Breakfast dish - eggs benne, dinner - crispy duck…pretty much the whole night menu I made at Dr Morse with some extra love on my hot chips. Did you know Aussies are really precious about their hot chips? It is this really robotic thing, you go to a bar and you get hot chips. I didn’t want to take that away from people, so I changed it up a bit, chips and gravy but Thai style. Musman curry, muzzi fries. Loaded fries. I didn’t think this would take off, but it did. People love it! It is delivering the thing that is familiar that people want - which is the hot chips, but doing it in a way that pays homage to a traditional cuisine. So it’s just chips and gravy mate - but its goooood!


Favourite Ingredient?

Coconut. It is just so versatile. You can use it in anything! You got coconut cream, coconut milk, coconut flesh, coconut, juice, coconut flakes. It is the base to most of my curries and sweet dishes. it can be a garnish, it can be a drink, it is just awesome!


Food Philosophy?

That one is easy. I say it to the chefs all the time. “Do simple things really well”. We are not trying to do anything super fancy. But I am super particular about the details. It’s the difference between a basic item being yummy and edible or a basic dish being WOW. Simple and so tasty!


Where do you go to eat on a night off?

Bells Diner. Chicken Joint. I order the hot chicken wings. Just hot wings. Feel good food. Comfort food. It’s a bit of a release, you know?


How would you rate Melbourne’s culinary scene?

It is exceptional. The food quality is world class. Anywhere you go, you are going to get something that is great. We are lucky that there are so many people following the good food trend in Melbourne. It really adds to the overall standard. And it makes you feel pushed to do better, because everyone is in the same boat striving to give Melbourne the best food.


How did Melbourne get such a popular scene?

When MasterChef started to get big I noticed a huge difference in the way customers approached food. Their knowledge and their involvement towards their favourite dishes put your as a chef under the microscope. It starting to push the industry standard forward. When you get the average punter strolling in asking technical questions, you have to be in the position to do it and deliver.


What is one culinary trend that needs to stop?

SCHWIPES! Also known as the ‘smear’. The schwipe of a puree, or the schwipes of jus. Ugh! The schwipe is ready for the bin. Any schwipe, no more, no more schwipes please!


What celebrity chef would you like to cook dinner for?

David Chang, American restaurateur, author, and television personality. Just because he is not serious and I reckon he would be really funny to have a drink with.


What would you cook for him?

I might make him a Mapo Tofu.
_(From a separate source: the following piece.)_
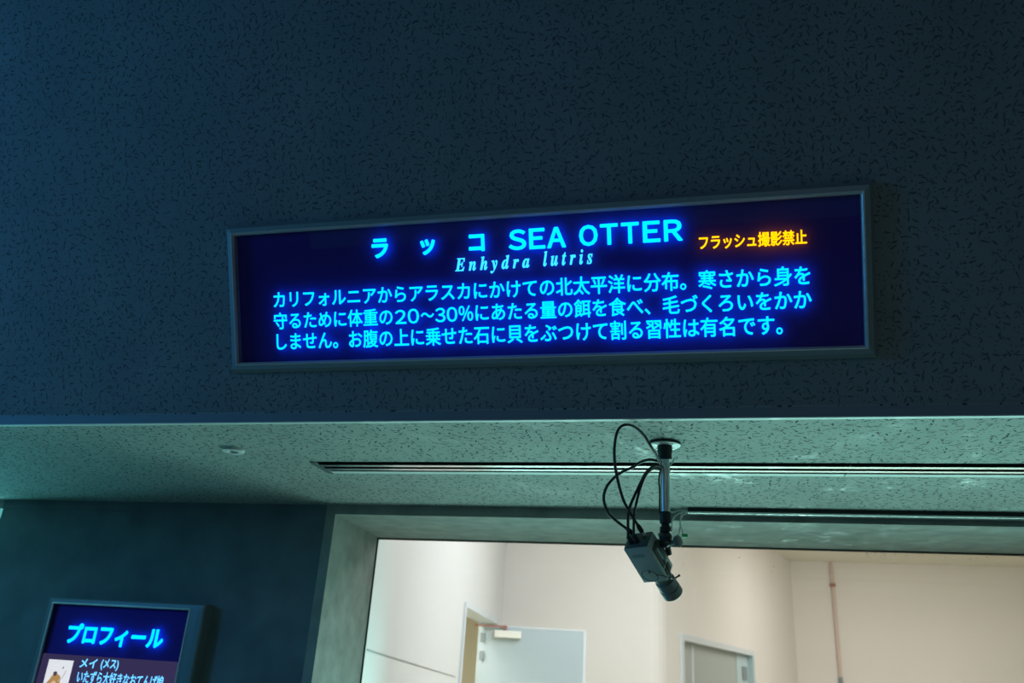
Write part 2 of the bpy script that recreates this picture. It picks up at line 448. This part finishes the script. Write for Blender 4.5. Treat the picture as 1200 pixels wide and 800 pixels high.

Smoked Mapo tofu with a vegan kimchi. Because it would create curiosity as his kimchi is the opposite of a vegan kimchi. It would be interesting to him and different to what he would expect.


What is the Forbidden Foods grain you are most excited to work with?

It is mostly the organic short grain brown rice. For me it is the most versatile. You can do almost anything with it. It’s like Mr international.


What are you going to bring to table as the New Forbidden Foods chef 2017?

Accessibility and versatility. My starting point so far is… Here is the recipe. But here is the recipe for the meat eater and here is the same recipe for the vegetarian, and the same recipe for the vegan. I don’t want it to be a recipe. I want it to be a guide to create and mould to the cooks needs. I want to show them, here is the way I do it, but here are some markers so you can change this dish to your own tastes.

I want people to read the recipes and use their initiative if there are missing an ingredient. I want them to go, wow I can use this pumpkin instead of using potato. I don’t want people to think they have to stick to the recipe. I want them to explore and have fun with it! No one ever has all that stuff in their fridge anyway; they may have brown rice… and water. So I want people to improvise with these ideas. Well that is what I am hoping for.